27/01/13

O próximo Outono

O diário de João Miguel Fernandes Jorge foi escrito com um objectivo temporal concreto: de Outono a Outono, pouco mais de doze meses passados a preparar uma exposição de Pedro Calapez. Exercício diarístico singular: a determinada altura, o autor confessa que tem pouco jeito - ou apetência - para o confessionalismo do género. As iniciais escondem as pessoas que vão passando pelo diário, os lugares mencionados são apenas os que existem fora da vida do autor - há uma porta fechada sobre a intimidade e há um silêncio sobre psicologismos e intenções. A vida interna de JMFG é cifrada e reflectida no que lhe vai acontecendo.
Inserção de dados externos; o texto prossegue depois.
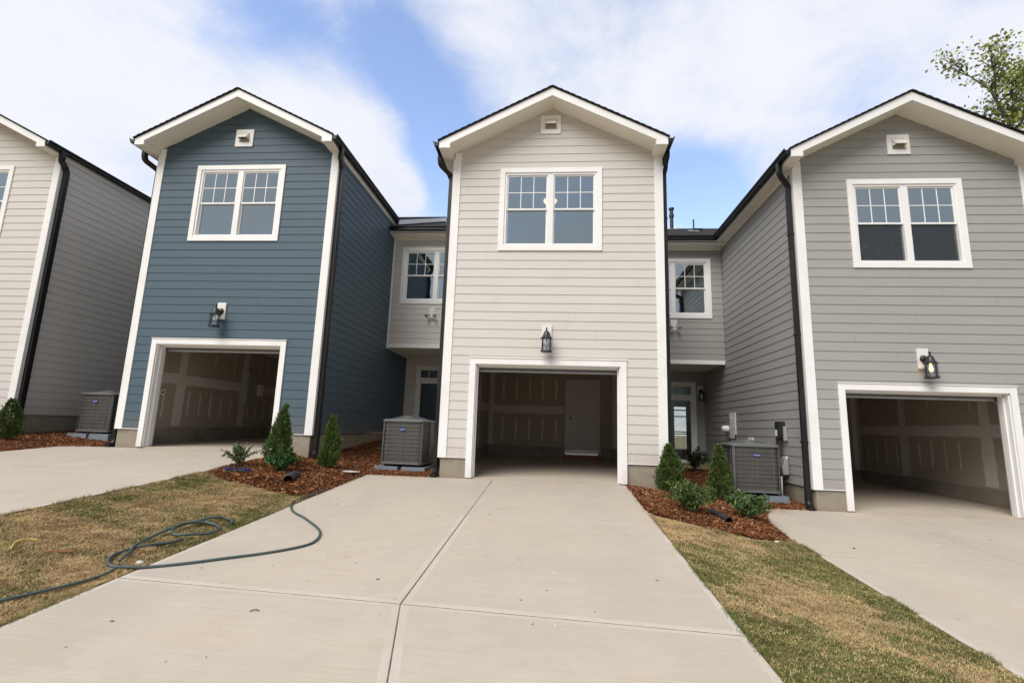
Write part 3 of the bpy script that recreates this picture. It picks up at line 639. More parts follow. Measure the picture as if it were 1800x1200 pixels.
P_C = (0, 0, 0); P_B = (-6.986, .296, .322); P_G = (6.829, 0, -.33); P_L = (-14.006, .532, .53)
far, _ = house('townhouse', 'beige townhouse cut off by the left edge of the picture, blinds in its window', 'beige', P_L, vz=-.3, blinds=True, seed=11)
blu, _ = house('townhouse', 'dark blue townhouse with white trim and an open garage', 'blue', P_B, zsid=.385, uz=.06, vz=-.31, panel=True, seed=23)
cen, _ = house('townhouse', 'pale beige townhouse in the middle with gable vent touching its peak', 'beige', P_C, lamp=(1.47, 1.95), seed=37)
gra, gmr = house('townhouse', 'medium gray townhouse on the right with a lit wall lantern', 'gray', P_G, zsid=.404, uz=.035, vz=-.25, H0=.044, screen=True, seed=51, linklamp=True)
for h in (far, blu, cen, gra): h['group'] = 'row of attached townhouses'
# roof vents of the gray house
def roofpipe(x, y, r, h, cap=False, flash=True):
    z = 6.69+.45*(y-3.93)+.045; b = MB()
    b.tube([(x, y, z-.05), (x, y, z+h)], r, 12)
    if cap: b.lathe([(r, h*.55), (r*1.35, h*.57), (r*1.35, h*.70), (r, h*.72)], (x, y, z), 14); b.lathe([(r, h*.9), (r*1.5, h*.92), (r*1.5, h), (0, h+.01)], (x, y, z), 14)
    b.build('vent_pipe', 'pipe', gmr, smooth=False)
    if flash:
        f = MB(); f.prism([(x-.17, y-.18, z-.075), (x+.17, y-.18, z-.075), (x+.17, y+.12, z+.069), (x-.17, y+.12, z+.069)], (0, -.006, .012)); f.build('pipe_flashing', 'metal', gmr)
roofpipe(-1.0, 9.0, .026, .62); roofpipe(-.76, 9.1, .07, .86, True); roofpipe(-.55, 6.9, .026, .42)
fv = MB(); zz = 6.69+.45*(6.9-3.93)+.045; fv.prism([(-.45, 7.3, zz+.16), (-.15, 7.3, zz+.16), (-.15, 7.5, zz+.25), (-.45, 7.5, zz+.25)], (0, -.05, .09)); fv.build('roof_vent', 'pipe', gmr)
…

A história do monge e do ruivo - uma tentativa ficcional respirando fora do papel - vai-se diluindo ao longo do tempo, mas enquanto existe aproxima o autor de uma verdade pessoal. A ficção é o que de mais próximo sentimos do real a que o autor vai escapando. Isso e as entradas de diário ensaísticas, sobre a exposição de Calapez ou sobre quadros e museus que vão sendo visitados. Há uma aproximação ao cinema através de Vermeer: o filme Rapariga Com Brinco de Pérola é um pretexto para falar do pintor holandês. Também se encontra poemas, sempre sinalizando um ponto no percurso - mental mas sobretudo geográfico. Um ano na vida de um poeta e crítico de arte, um ano preparando o tempo que vai passar. Ao fim desse tempo, projecto acabado, e conhecemos menos o autor do que antes de lermos o seu diário? Talvez não interesse: o que é publicado é literatura, a vida não cabe em letra de forma.